'''

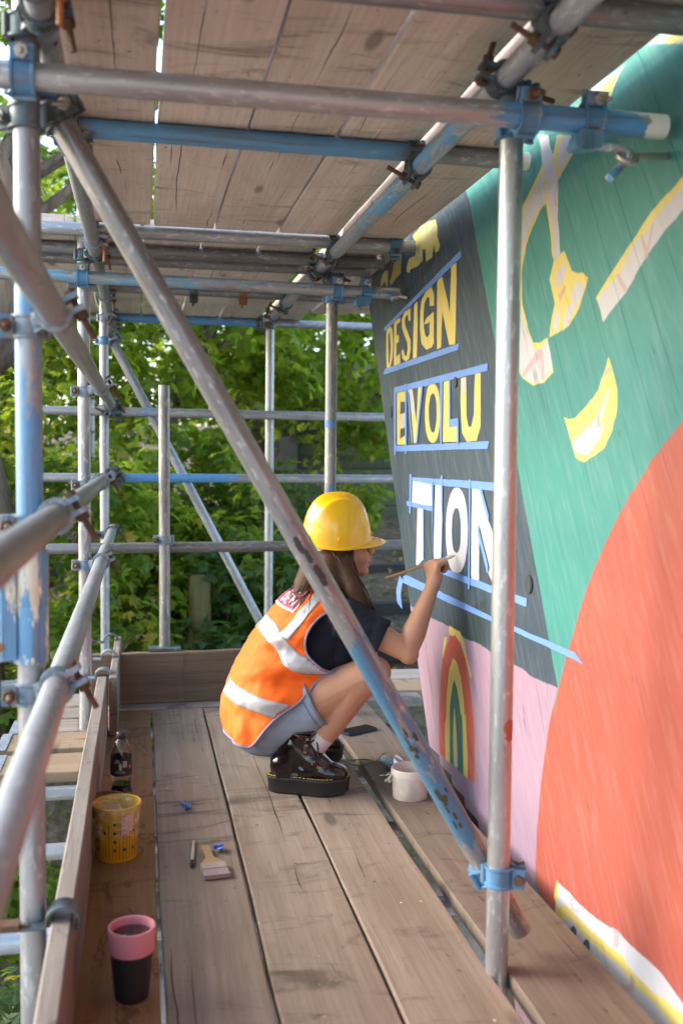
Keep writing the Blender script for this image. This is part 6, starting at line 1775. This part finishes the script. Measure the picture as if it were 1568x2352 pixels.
def boot(heel, yaw, side):
    Rm = Matrix.Translation(heel) @ Matrix.Rotation(yaw, 4, 'Z')
    L = .262
    def outline(g=0.0):
        pts = []
        for i in range(48):
            a = 2*math.pi*i/48; c, s = math.cos(a), math.sin(a)
            x = L/2+(L/2+g)*math.copysign(abs(c)**.8, c)
            f = x/L
            w = .036+.014*math.exp(-((f-.70)/.22)**2)-.002*math.exp(-((f-.42)/.12)**2)
            pts.append((x, (w+g)*math.copysign(abs(s)**.75, s)))
        return pts
    up = MB()
    up.ball((.055, 0, .085), (.052, .040, .055)); up.ball((.205, 0, .068), (.055, .045, .036)); up.ball((.150, 0, .075), (.075, .043, .045))
    up.cone((.062, 0, .09), .046, (.105, 0, .205), .046, 24, False); up.cone((.17, 0, .085), .040, (.095, 0, .150), .046)
    up.ball((.235, 0, .066), (.026, .038, .030)); up.box((.13, 0, .056), (.20, .072, .02))
    up.v = [Rm @ v for v in up.v]
    bo = melt('boot', up, .005, M_BOOT, person, 6, .5)
    inv = Rm.inverted() @ WM[bo.name]
    def crease(p):
        l = inv @ p
        k = math.exp(-((l.x-.13)/.06)**2)*min(1, max(0, (l.z-.07)/.03))
        return .0022*k*math.sin(l.z*120+l.x*45+2*math.sin(l.x*60))+.0008*noise.noise(l*30)
    ruffle(bo, crease)
    so = MB(); vs, fs = [], []
    for z, g in ((.002, -.004), (.006, .001), (.045, .003), (.050, .006), (.0555, .005), (.057, -.004)):
        for x, y in outline(g):
            vs.append(Rm @ Vector((x, y, z+.010*max(0, (x/L-.78)/.22)**2*(1 if z < .02 else .4))))
    for j in range(5):
        for i in range(48): fs.append((j*48+i, j*48+(i+1) % 48, (j+1)*48+(i+1) % 48, (j+1)*48+i))
    fs += [tuple(range(48))[::-1], tuple(5*48+i for i in range(48))]
    s_ = mobj('sole', vs, fs, M_SOLE, bo, True); auto_smooth(s_, 35)
    st = MB(); ol = outline(.0005)
    per = []
    for i in range(48):
        a, b_ = Vector(ol[i]), Vector(ol[(i+1) % 48]); k = max(1, round((b_-a).length/.0105))
        for j in range(k): per.append((a.lerp(b_, j/k), a.lerp(b_, (j+.6)/k)))
    for a, b_ in per:
        zz = .0585+.004*max(0, (a.x/L-.78)/.22)**2
        st.tube([Rm @ Vector((a.x, a.y, zz)), Rm @ Vector((b_.x, b_.y, zz))], .0016, 5)
    o = st.build('welt_stitching', M_STITCH, bo, recalc=False); o['kind'] = 'stuff'
    path = [(.205, .088), (.188, .100), (.170, .112), (.153, .128), (.145, .148), (.147, .168), (.151, .188)]
    for i, (x, z) in enumerate(path[1:]):
        for sg in (-1, 1):
            cpt = Rm @ Vector((x-.020, sg*(.0415-.0010*i), z-.004)); mb = MB(); k = 14
            nrm = (Rm.to_3x3() @ Vector((.25, sg, .2))).normalized(); a1 = nrm.orthogonal().normalized(); a2 = nrm.cross(a1)
            mb.tube([cpt+nrm*.001+(a1*math.cos(2*math.pi*q/k)+a2*math.sin(2*math.pi*q/k))*.0038 for q in range(k+1)], .0012, 5, False)
            mb.build('eyelet', M_EYELET, bo, True, recalc=False)
        mb = MB(); mb.tube([Rm @ Vector((x-.018, -.040+.001*i, z-.003)), Rm @ Vector((x+.004, -.016, z+.010)), Rm @ Vector((x+.004, .016, z+.012)), Rm @ Vector((x-.018, .040-.001*i, z-.003))], .0028, 6)
        mb.build('lace', M_LACE, bo, True)
    for sg in (-1, 1):
        mb = MB(); pts = [Rm @ Vector((.155+.012*math.sin(q*2.2), sg*(.012+.030*q)-.01*q*q, .190-.085*q)) for q in (0, .2, .4, .6, .8, 1)]
        mb.tube(pts, .0026, 6); mb.build('lace', M_LACE, bo, True)
    mb = MB(); mb.tube([Rm @ Vector((.105+.046*math.cos(2*math.pi*q/32), .046*math.sin(2*math.pi*q/32), .205)) for q in range(33)], .0035, 6, False)
    mb.build('collar', M_BOOT, bo, True, recalc=False)
    return bo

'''

## Problem description
Skip the pictures, then retype every line above exactly.

## Answer for the task
Keep writing the Blender script for this image. This is part 6, starting at line 1775. This part finishes the script. Measure the picture as if it were 1568x2352 pixels.
def boot(heel, yaw, side):
    Rm = Matrix.Translation(heel) @ Matrix.Rotation(yaw, 4, 'Z')
    L = .262
    def outline(g=0.0):
        pts = []
        for i in range(48):
            a = 2*math.pi*i/48; c, s = math.cos(a), math.sin(a)
            x = L/2+(L/2+g)*math.copysign(abs(c)**.8, c)
            f = x/L
            w = .036+.014*math.exp(-((f-.70)/.22)**2)-.002*math.exp(-((f-.42)/.12)**2)
            pts.append((x, (w+g)*math.copysign(abs(s)**.75, s)))
        return pts
    up = MB()
    up.ball((.055, 0, .085), (.052, .040, .055)); up.ball((.205, 0, .068), (.055, .045, .036)); up.ball((.150, 0, .075), (.075, .043, .045))
    up.cone((.062, 0, .09), .046, (.105, 0, .205), .046, 24, False); up.cone((.17, 0, .085), .040, (.095, 0, .150), .046)
    up.ball((.235, 0, .066), (.026, .038, .030)); up.box((.13, 0, .056), (.20, .072, .02))
    up.v = [Rm @ v for v in up.v]
    bo = melt('boot', up, .005, M_BOOT, person, 6, .5)
    inv = Rm.inverted() @ WM[bo.name]
    def crease(p):
        l = inv @ p
        k = math.exp(-((l.x-.13)/.06)**2)*min(1, max(0, (l.z-.07)/.03))
        return .0022*k*math.sin(l.z*120+l.x*45+2*math.sin(l.x*60))+.0008*noise.noise(l*30)
    ruffle(bo, crease)
    so = MB(); vs, fs = [], []
    for z, g in ((.002, -.004), (.006, .001), (.045, .003), (.050, .006), (.0555, .005), (.057, -.004)):
        for x, y in outline(g):
            vs.append(Rm @ Vector((x, y, z+.010*max(0, (x/L-.78)/.22)**2*(1 if z < .02 else .4))))
    for j in range(5):
        for i in range(48): fs.append((j*48+i, j*48+(i+1) % 48, (j+1)*48+(i+1) % 48, (j+1)*48+i))
    fs += [tuple(range(48))[::-1], tuple(5*48+i for i in range(48))]
    s_ = mobj('sole', vs, fs, M_SOLE, bo, True); auto_smooth(s_, 35)
    st = MB(); ol = outline(.0005)
    per = []
    for i in range(48):
        a, b_ = Vector(ol[i]), Vector(ol[(i+1) % 48]); k = max(1, round((b_-a).length/.0105))
        for j in range(k): per.append((a.lerp(b_, j/k), a.lerp(b_, (j+.6)/k)))
    for a, b_ in per:
        zz = .0585+.004*max(0, (a.x/L-.78)/.22)**2
        st.tube([Rm @ Vector((a.x, a.y, zz)), Rm @ Vector((b_.x, b_.y, zz))], .0016, 5)
    o = st.build('welt_stitching', M_STITCH, bo, recalc=False); o['kind'] = 'stuff'
    path = [(.205, .088), (.188, .100), (.170, .112), (.153, .128), (.145, .148), (.147, .168), (.151, .188)]
    for i, (x, z) in enumerate(path[1:]):
        for sg in (-1, 1):
            cpt = Rm @ Vector((x-.020, sg*(.0415-.0010*i), z-.004)); mb = MB(); k = 14
            nrm = (Rm.to_3x3() @ Vector((.25, sg, .2))).normalized(); a1 = nrm.orthogonal().normalized(); a2 = nrm.cross(a1)
            mb.tube([cpt+nrm*.001+(a1*math.cos(2*math.pi*q/k)+a2*math.sin(2*math.pi*q/k))*.0038 for q in range(k+1)], .0012, 5, False)
            mb.build('eyelet', M_EYELET, bo, True, recalc=False)
        mb = MB(); mb.tube([Rm @ Vector((x-.018, -.040+.001*i, z-.003)), Rm @ Vector((x+.004, -.016, z+.010)), Rm @ Vector((x+.004, .016, z+.012)), Rm @ Vector((x-.018, .040-.001*i, z-.003))], .0028, 6)
        mb.build('lace', M_LACE, bo, True)
    for sg in (-1, 1):
        mb = MB(); pts = [Rm @ Vector((.155+.012*math.sin(q*2.2), sg*(.012+.030*q)-.01*q*q, .190-.085*q)) for q in (0, .2, .4, .6, .8, 1)]
        mb.tube(pts, .0026, 6); mb.build('lace', M_LACE, bo, True)
    mb = MB(); mb.tube([Rm @ Vector((.105+.046*math.cos(2*math.pi*q/32), .046*math.sin(2*math.pi*q/32), .205)) for q in range(33)], .0035, 6, False)
    mb.build('collar', M_BOOT, bo, True, recalc=False)
    return bo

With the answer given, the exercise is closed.